2 Comments

  1. Yasmin

    I’m not sure how to leave a new post, but since your FAQ instructs leaving new questions at the bottom of any article, here it is!

    I have a business etiquette question. Two of my friends used to work together (let’s say at company 1) – one a co-founder (let’s call him A) and the other a high level employee (“B”). The high-level employee left the company for a new job over the summer (company 2) and the friendship continued. The former company, in a bit of trouble, was losing staff and a mutual friend and co-worker (“C”) at company 1 decided to leave. The co-founder of company 1 knew he was searching but didn’t allow it to ruin the friendship. However, C had found a posting for a desired position at company 2 and asked B if the position was still open and if he could vouch for him. B said yes, the position was still open.
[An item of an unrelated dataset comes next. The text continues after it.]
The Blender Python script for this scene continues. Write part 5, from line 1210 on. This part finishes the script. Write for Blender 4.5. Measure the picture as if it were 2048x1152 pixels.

C eventually interviewed with HR and a hiring manager, was offered a position, and started working at company 2. Now, A is upset at B and is refusing to talk to him as he thinks it is bad ethics to poach employees.

    This got me thinking about workplace etiquette and ethics. “A” thinks B should have told him that C was interviewing at his company. I think it’s not B’s place to have said anything about C’s activities – especially since he didn’t know if C would get an offer or accept the offer. If B had told A what was going on and C didn’t take the job, it would make for an uncomfortable situation at company 1. Furthermore, I find it strange that A is not at all upset with C. A believes you have to follow the rules of personal relationships in the work place, but in this case, I don’t think so. It isn’t the same as asking a friend if you can date their ex. Particularly since C acted out of his own accord.

    Is A out of bounds in saying that B acted unethically?

    • Elizabeth

      Given your account of the situation, I think you are correct that A is out of bounds in being upset with B. It sounds like all B did was to let C know that there was still a job opening (something C could have found out from the internet or a phone call) and B allowed himself to serve as a reference for C. It’s hard to find a good reference – you need someone that knows both your practical and interpersonal skills. Why should it matter what company C was interviewing at? The reference is still the same. I think A is overreacting and is taking out his own anxiety and frustrations on an easy target.

      However, given that you are friends with both individuals, I would advise YOU to be diplomatic and to distance yourself from the whole thing. It doesn’t pay to take sides when you don’t have to.